AUTOESTIMA, DEPRESIÓN Y PSICOFARMACOLOGÍA
La cultura del narcisismo contribuye, sin duda, a la hipertrofia del yo cuyas consecuencias, entre otras muchas, son el aislamiento social, las experiencias de vacío existencial, violencia, enajenación y huída de sí a través de las numerosas adicciones.
La relación con un tú enano agiganta el yo, pero también, casi siempre lo neurotiza. Una relación así, no genera tejido social, más bien lo disuelve y, en consecuencia, crece el aislamiento, la soledad, es decir, el déficit en la autoestima.
Cuanto más crece el yo, más se robustece el pensamiento mágico infantil que aleja de la madurez y disminuye la capacidad de amar. Ante la ausencia del propio conocimiento, sólo cabe huir de sí mismo, pero este absurdo tiene un buen parangón en el mito de Sísifo, pues nadie puede huir de sí, desde sí.
Ésta es la raíz de la pérdida de la autoestima y de la inmadurez de muchas personas. Eso sucede cuando se corre sin saber a dónde, o se vive la vida sólo desde la máscara que no se es.

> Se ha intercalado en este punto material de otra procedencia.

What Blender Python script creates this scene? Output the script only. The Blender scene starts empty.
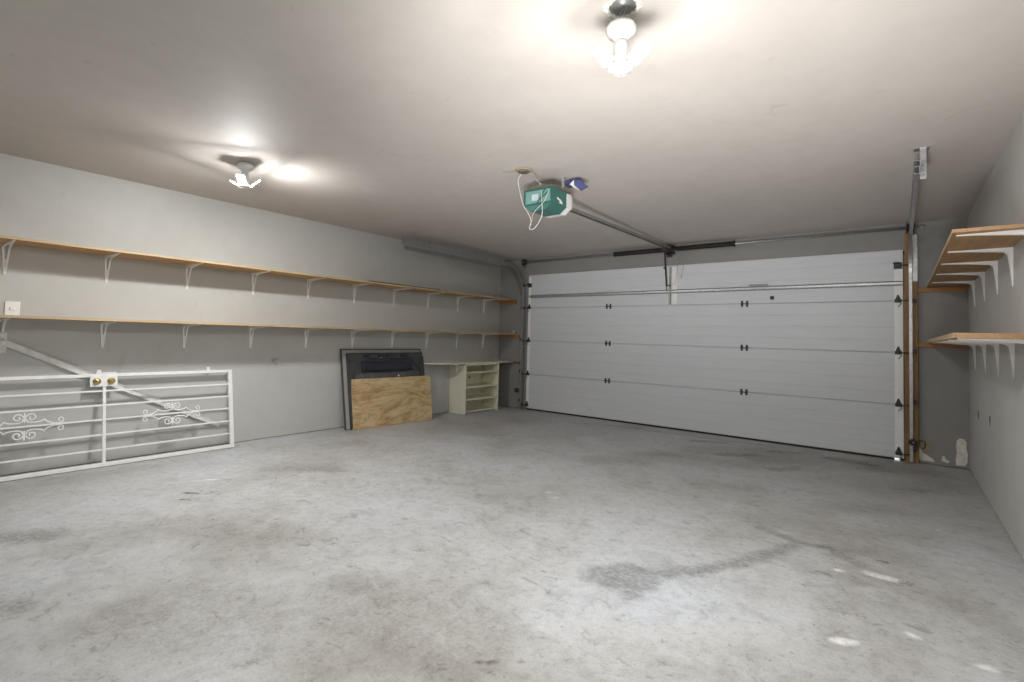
import bpy, bmesh, math, random
import numpy as np
from mathutils import Vector, Matrix
random.seed(7)
S = bpy.context.scene
COL = S.collection
PI = math.pi
W, H = 5.786, 2.402            # room width and ceiling height
YB = -7.45                     # wall behind the camera
V = Vector

# ------------------------------------------------------------------ materials
def new_mat(name):
    m = bpy.data.materials.new(name); m.use_nodes = True
    nt = m.node_tree; b = nt.nodes['Principled BSDF']
    return m, nt, b
def N(nt, t, **kw):
    n = nt.nodes.new(t)
    for k, v in kw.items():
        if k in n.inputs.keys(): n.inputs[k].default_value = v
        else: setattr(n, k, v)
    return n
def L(nt, a, ao, b, bi): nt.links.new(a.outputs[ao], b.inputs[bi])
def ramp(nt, stops):
    r = nt.nodes.new('ShaderNodeValToRGB'); e = r.color_ramp.elements
    while len(e) < len(stops): e.new(0.5)
    for el, (p, c) in zip(e, stops):
        el.position = p; el.color = (c[0], c[1], c[2], 1) if not isinstance(c, (int, float)) else (c, c, c, 1)
    return r
def mixc(nt, fac_node, fac_out, a, b, blend='MIX'):
    m = nt.nodes.new('ShaderNodeMix'); m.data_type = 'RGBA'; m.blend_type = blend
    if fac_node is None: m.inputs[0].default_value = fac_out
    else: nt.links.new(fac_node.outputs[fac_out], m.inputs[0])
    for sock, src in ((6, a), (7, b)):
        if isinstance(src, tuple) and len(src) == 3: m.inputs[sock].default_value = (*src, 1)
        else: nt.links.new(src[0].outputs[src[1]], m.inputs[sock])
    return m
def noise(nt, coord, scale, detail=4, rough=.55, dist=0, sc=None):
    n = N(nt, 'ShaderNodeTexNoise'); n.inputs['Scale'].default_value = scale
    n.inputs['Detail'].default_value = detail; n.inputs['Roughness'].default_value = rough
    n.inputs['Distortion'].default_value = dist
    if sc:
        mp = N(nt, 'ShaderNodeMapping'); mp.inputs['Scale'].default_value = sc
        L(nt, coord[0], coord[1], mp, 'Vector'); L(nt, mp, 'Vector', n, 'Vector')
    else: L(nt, coord[0], coord[1], n, 'Vector')
    return n
def simple(name, col, rough=.5, metal=0.0, var=.10, scale=9, bump=0.0, stretch=None, spec=None):
    m, nt, b = new_mat(name)
    tc = N(nt, 'ShaderNodeNewGeometry')
    n = noise(nt, (tc, 'Position'), scale, 5, .6, sc=stretch)
    a = tuple(c*(1-var) for c in col); c2 = tuple(min(1, c*(1+var)) for c in col)
    r = ramp(nt, [(.3, a), (.7, c2)])
    L(nt, n, 'Fac', r, 'Fac'); L(nt, r, 'Color', b, 'Base Color')
    b.inputs['Roughness'].default_value = rough; b.inputs['Metallic'].default_value = metal
    if spec is not None: b.inputs['Specular IOR Level'].default_value = spec
    if bump:
        bp = N(nt, 'ShaderNodeBump'); bp.inputs['Strength'].default_value = bump; bp.inputs['Distance'].default_value = .004
        L(nt, n, 'Fac', bp, 'Height'); L(nt, bp, 'Normal', b, 'Normal')
    return m
def wood(name, base, dark, along='Y', rough=.6, scale=1.0, knots=False):
    m, nt, b = new_mat(name)
    tc = N(nt, 'ShaderNodeTexCoord')
    st = {'X': (1.2, 14, 14), 'Y': (14, 1.2, 14), 'Z': (14, 14, 1.2)}[along]
    st = tuple(s*scale for s in st)
    n = noise(nt, (tc, 'Object'), 1.5, 6, .6, .6, sc=st)
    r = ramp(nt, [(.32, dark), (.62, base)])
    L(nt, n, 'Fac', r, 'Fac')
    n2 = noise(nt, (tc, 'Object'), 2.2, 3)
    r2 = ramp(nt, [(.3, (.82, .80, .76)), (.7, (1, 1, 1))]); L(nt, n2, 'Fac', r2, 'Fac')
    mm = mixc(nt, None, 1.0, (r, 'Color'), (r2, 'Color'), 'MULTIPLY')
    L(nt, mm, 2, b, 'Base Color'); b.inputs['Roughness'].default_value = rough
    return m
def emit(name, col, strength):
    m = bpy.data.materials.new(name); m.use_nodes = True; nt = m.node_tree
    nt.nodes.clear(); o = nt.nodes.new('ShaderNodeOutputMaterial'); e = nt.nodes.new('ShaderNodeEmission')
    e.inputs[0].default_value = (*col, 1); e.inputs[1].default_value = strength
    nt.links.new(e.outputs[0], o.inputs[0]); return m

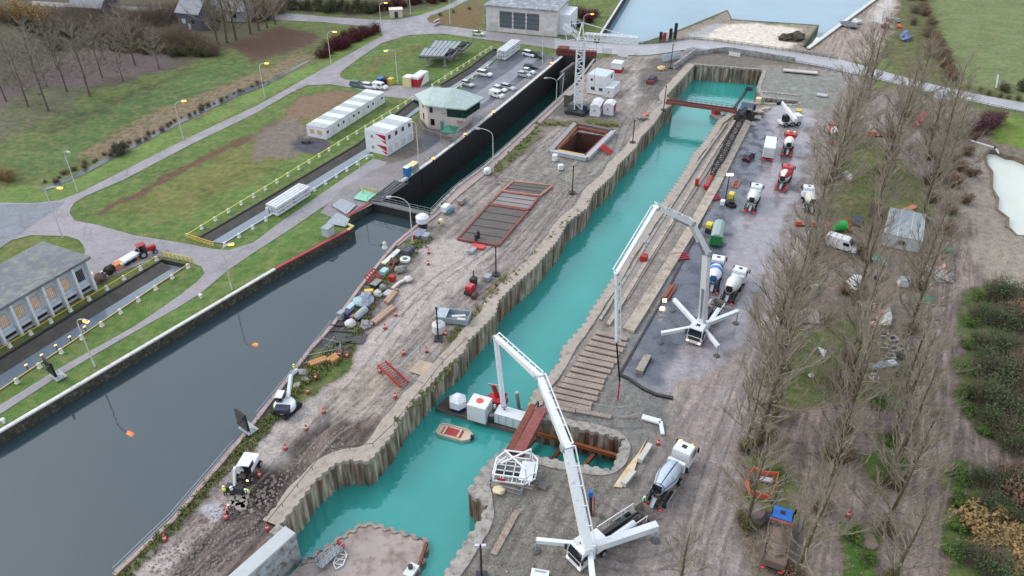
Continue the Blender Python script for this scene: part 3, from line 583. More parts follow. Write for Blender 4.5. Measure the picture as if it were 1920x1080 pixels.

Ese proceder no parece la estrategia más conveniente para aumentar la autoestima, que, por otro lado tampoco es un nuevo derecho humano, como algunos piensan. Por el contrario, es apenas un deber que cada persona tiene para con ella misma, para ser ella misma, para llegar a ser quien es, quien debe ser, de manera que pueda alcanzar, desde la libertad, autoexpropiarse en favor de los otros, que eso es amar.